Stalling leads to static

If, like me, you were profoundly disappointed in the most recent effort from The Flaming Lips, I’ve got just the recipe for you. The record is called Puddle City Racing Lights (eMusic) and it’s the debut album from Windmill, aka Matthew Thomas Dillon.

It’s delicate and euphoric, deeply textured, with lyrics that sound surreal until you dig into them and realize it’s all about making the mundane sound extraordinary. And then there’s that voice, an ethereal falsetto that combines with the classic combination of chiming piano lines and drums that roll over you like thunder. Put simply, you could drop the best songs here into the middle of The Soft Bulletin and not skip a beat.

Plastic Pre-Flight Seats – Windmill
Tokyo Moon – Windmill

This is made clear right out of the gate with “Tokyo Moon” which sounds exactly like you’d expect from the name – a careening ride through the late night crowds of the Tokyo streets. The next few tracks bleed together a bit (probably the only meaningful weakness of the record is too many songs that I have difficulty distinguishing), but it’s all forgotten once you hit the triumphant peak.

“Plastic Pre-Flight Seats” and “Asthmatic” are the two tallest peaks of a mountain range, the only ones that rise above the misty clouds and stare at each other under a moon-lit sky. From here you almost feel you could reach up and touch a star, or leap into the sky and never touch the ground again.

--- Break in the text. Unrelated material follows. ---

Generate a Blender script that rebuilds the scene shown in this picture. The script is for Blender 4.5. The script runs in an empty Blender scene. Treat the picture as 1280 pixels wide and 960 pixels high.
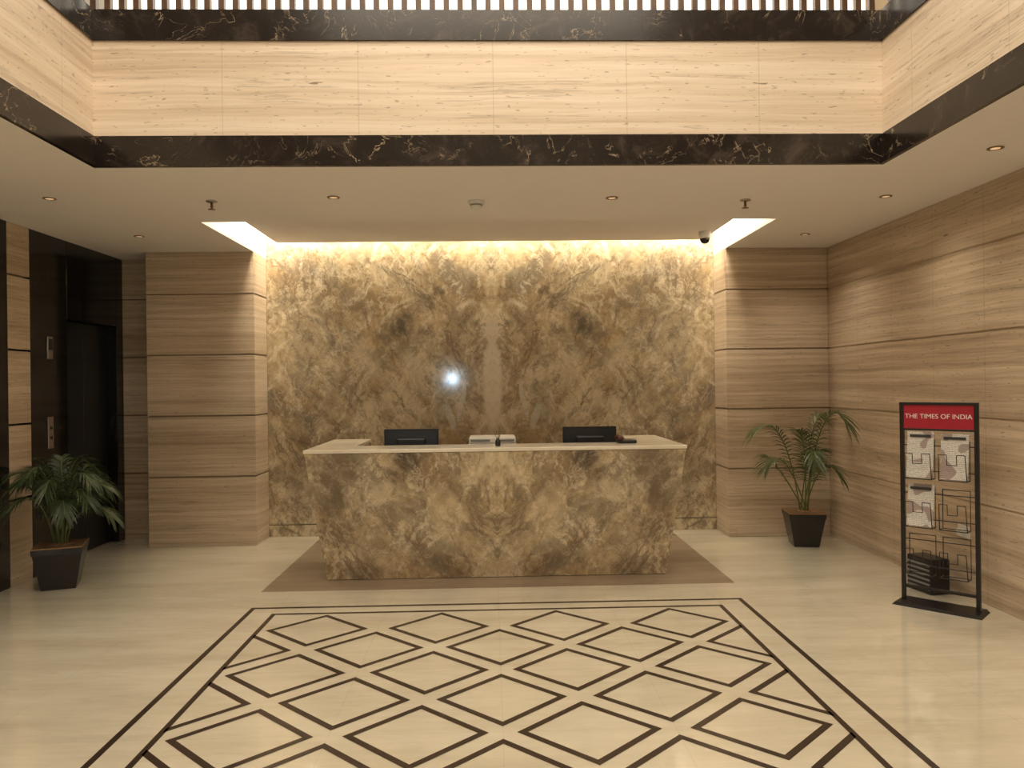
import bpy, bmesh, math, random
from mathutils import Vector, Matrix
random.seed(7)
S = bpy.context.scene
COL = S.collection
S.view_settings.view_transform = 'Standard'
S.view_settings.look = 'None'
S.view_settings.exposure = 0.0

# ------------------------------------------------------------------ helpers
def link(o, parent=None):
    COL.objects.link(o)
    if parent: o.parent = parent
    return o
def empty(name, loc=(0,0,0), rz=0):
    e = bpy.data.objects.new(name, None); e.location = loc; e.rotation_euler = (0,0,rz)
    e.empty_display_size = .1
    return link(e)
def mesh_obj(name, verts, faces, mat=None, parent=None, smooth=False):
    me = bpy.data.meshes.new(name); me.from_pydata([tuple(v) for v in verts], [], faces); me.update()
    bm = bmesh.new(); bm.from_mesh(me); bmesh.ops.recalc_face_normals(bm, faces=bm.faces); bm.to_mesh(me); bm.free()
    if mat: me.materials.append(mat)
    if smooth:
        for p in me.polygons: p.use_smooth = True
    return link(bpy.data.objects.new(name, me), parent)
def boxes(name, bl, mat, bevel=0, parent=None):
    V=[];F=[]
    for (x0,x1,y0,y1,z0,z1) in bl:
        b=len(V)
        V += [(x0,y0,z0),(x1,y0,z0),(x1,y1,z0),(x0,y1,z0),(x0,y0,z1),(x1,y0,z1),(x1,y1,z1),(x0,y1,z1)]
        F += [tuple(b+i for i in f) for f in ((0,3,2,1),(4,5,6,7),(0,1,5,4),(1,2,6,5),(2,3,7,6),(3,0,4,7))]
    o = mesh_obj(name,V,F,mat,parent)
    if bevel:
        m=o.modifiers.new('bevel','BEVEL'); m.width=bevel; m.segments=2; m.limit_method='ANGLE'
    return o
def lathe(name, prof, n, mat, loc=(0,0,0), parent=None, smooth=True, rot=0):
    V=[];F=[]
    for (r,z) in prof:
        for i in range(n):
            a=rot+2*math.pi*i/n
            V.append((loc[0]+r*math.cos(a),loc[1]+r*math.sin(a),loc[2]+z))
    for k in range(len(prof)-1):
        for i in range(n):
            j=(i+1)%n
            F.append((k*n+i,k*n+j,(k+1)*n+j,(k+1)*n+i))
    F.append(tuple(range(n))[::-1]); F.append(tuple((len(prof)-1)*n+i for i in range(n)))
    return mesh_obj(name,V,F,mat,parent,smooth)
def wires(name, polys, r, mat, parent=None, cyclic=False):
    cu=bpy.data.curves.new(name,'CURVE'); cu.dimensions='3D'; cu.bevel_depth=r; cu.bevel_resolution=2
    cu.use_fill_caps=True
    for p in polys:
        s=cu.splines.new('POLY'); s.points.add(len(p)-1)
        for i,q in enumerate(p): s.points[i].co=(*q,1)
        s.use_cyclic_u=cyclic
    cu.materials.append(mat)
    return link(bpy.data.objects.new(name,cu),parent)

# ------------------------------------------------------------------ materials
class NT:
    def __init__(s,name):
        s.m=bpy.data.materials.new(name); s.m.use_nodes=True
        s.t=s.m.node_tree; s.b=s.t.nodes['Principled BSDF']
    def n(s,t,**k):
        x=s.t.nodes.new(t)
        for a,v in k.items(): setattr(x,a,v)
        return x
    def l(s,a,b): s.t.links.new(a,b)
    def math(s,op,a,b=None,c=None,clamp=False):
        x=s.n('ShaderNodeMath',operation=op); x.use_clamp=clamp
        for i,v in enumerate((a,b,c)):
            if v is None: continue
            if isinstance(v,(int,float)): x.inputs[i].default_value=v
            else: s.l(v,x.inputs[i])
        return x.outputs[0]
    def mapping(s,vec,loc=(0,0,0),rot=(0,0,0),scale=(1,1,1),vt='POINT'):
        x=s.n('ShaderNodeMapping',vector_type=vt)
        x.inputs['Location'].default_value=loc; x.inputs['Rotation'].default_value=rot; x.inputs['Scale'].default_value=scale
        s.l(vec,x.inputs['Vector']); return x.outputs[0]
    def noise(s,vec,scale,detail=6,rough=.6,dist=0,out=0):
        x=s.n('ShaderNodeTexNoise'); x.inputs['Scale'].default_value=scale; x.inputs['Detail'].default_value=detail
        x.inputs['Roughness'].default_value=rough; x.inputs['Distortion'].default_value=dist
        s.l(vec,x.inputs['Vector']); return x.outputs[out]
    def ramp(s,f,stops):
        x=s.n('ShaderNodeValToRGB'); e=x.color_ramp.elements
        while len(e)<len(stops): e.new(.5)
        for i,(p,c) in enumerate(stops):
            e[i].position=p; e[i].color=(*c,1) if len(c)==3 else c
        s.l(f,x.inputs[0]); return x.outputs[0]
    def mr(s,v,a,b,c,d,smooth=True):
        x=s.n('ShaderNodeMapRange'); x.interpolation_type='SMOOTHSTEP' if smooth else 'LINEAR'
        s.l(v,x.inputs[0])
        for i,q in enumerate((a,b,c,d)): x.inputs[i+1].default_value=q
        return x.outputs[0]
    def mix(s,f,a,b,mode='MIX'):
        x=s.n('ShaderNodeMix',data_type='RGBA',blend_type=mode)
        for i,v in ((0,f),(6,a),(7,b)):
            if isinstance(v,(int,float)): x.inputs[i].default_value=v
            elif isinstance(v,tuple): x.inputs[i].default_value=(*v,1)
            else: s.l(v,x.inputs[i])
        return x.outputs[2]
    def obj(s): return s.n('ShaderNodeTexCoord').outputs['Object']

def plain(name,col,rough=.5,metal=0,emit=None,es=0,var=.06,scale=8):
    t=NT(name); p=t.obj(); nz=t.noise(p,scale,3)
    a=tuple(max(0,c*(1-var)) for c in col); b=tuple(min(1,c*(1+var)) for c in col)
    t.l(t.ramp(nz,[(.3,a),(.7,b)]),t.b.inputs['Base Color'])
    t.b.inputs['Roughness'].default_value=rough; t.b.inputs['Metallic'].default_value=metal
    if emit:
        t.b.inputs['Emission Color'].default_value=(*emit,1); t.b.inputs['Emission Strength'].default_value=es
    return t.m

def travertine(name,c0,c1,c2,joint=None,rough=.32,sc=(.38,.38,24),pits=True,warp=.035,streak=.45,jd=.45,ior=1.5,coat=0):
    vert=sc[2]>5
    t=NT(name); p=t.obj()
    w=t.noise(t.mapping(p,scale=(1.1,1.1,2.0)),1.0,3,.5,out=1)
    wv=t.n('ShaderNodeVectorMath',operation='MULTIPLY_ADD'); t.l(w,wv.inputs[0]); wv.inputs[1].default_value=(0,0,warp) if vert else (0,.1,0); t.l(p,wv.inputs[2])
    q=wv.outputs[0]
    n1=t.noise(t.mapping(q,scale=sc),1.0,8,.62)
    n2=t.noise(t.mapping(q,scale=(sc[0]*5,sc[1]*5,sc[2]*3.2)),1.0,6,.7)
    n0=t.noise(t.mapping(q,loc=(2,5,1),scale=(sc[0]*.8,sc[1]*.8,sc[2]*.25)),1.0,4,.5)
    f=t.math('ADD',t.math('ADD',t.math('MULTIPLY',n1,.42),t.math('MULTIPLY',n2,.28)),t.math('MULTIPLY',n0,.30))
    col=t.ramp(f,[(.38,c0),(.49,c1),(.60,c2)])
    n3=t.noise(t.mapping(q,loc=(3,1,7),scale=(sc[0]*.8,sc[1]*.8,sc[2]*.5)),1.0,8,.62)
    st=t.mr(t.math('ABSOLUTE',t.math('SUBTRACT',n3,.53)),0,.018,streak,0)
    gate=t.mr(t.noise(t.mapping(p,scale=(1.2,1.2,3)),1,2),.45,.6,0,1)
    col=t.mix(t.math('MULTIPLY',st,gate),col,tuple(v*.5 for v in c0))
    if pits:
        n4=t.noise(t.mapping(q,scale=(16,16,90) if vert else (16,90,16)),1.0,2,.5)
        col=t.mix(t.mr(n4,.66,.70,0,.55),col,tuple(v*.35 for v in c0))
        n5=t.noise(t.mapping(q,loc=(4,4,4),scale=(5,5,30)),1.0,2,.5)
        col=t.mix(t.mr(n5,.77,.79,0,.7),col,tuple(v*.2 for v in c0))
    if joint is not None:
        sx=t.n('ShaderNodeSeparateXYZ'); t.l(p,sx.inputs[0])
        for ax,sp,of in joint:
            a=t.math('ABSOLUTE',t.math('SUBTRACT',t.math('FRACT',t.math('DIVIDE',t.math('ADD',sx.outputs[ax],of+50*sp),sp)),.5))
            col=t.mix(t.mr(a,.0015/sp,.0035/sp,jd,0),col,tuple(v*.4 for v in c0))
    t.l(col,t.b.inputs['Base Color']); t.b.inputs['Roughness'].default_value=rough
    t.b.inputs['IOR'].default_value=ior
    if coat:
        t.b.inputs['Coat Weight'].default_value=coat; t.b.inputs['Coat Roughness'].default_value=.02; t.b.inputs['Coat IOR'].default_value=1.7
    if rough>.2:
        bp=t.n('ShaderNodeBump'); bp.inputs['Strength'].default_value=.06; bp.inputs['Distance'].default_value=.01
        t.l(n2,bp.inputs['Height']); t.l(bp.outputs[0],t.b.inputs['Normal'])
    return t.m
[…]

“Plastic Pre-Flight Seats” in particular is one of the best songs I’ve heard this year: an anthem to end all anthems, with a chorus just begging to be shouted out: “jump out, jump in, jump out of your skin.”

Windmill won’t be for everyone. For one thing, if you can’t get over the voice, you probably won’t enjoy this band (though you still should check out the mostly instrumental, “Asthmatic”). And it will sound derivative to others. But in my mind there are plenty of worse things that mixing the very best of the Flaming Lips, Mercury Rev, the Polyphonic Spree, and Guided By Voices together and recording the results.

In my book, it’s probably one of the five best records I’ve heard all year.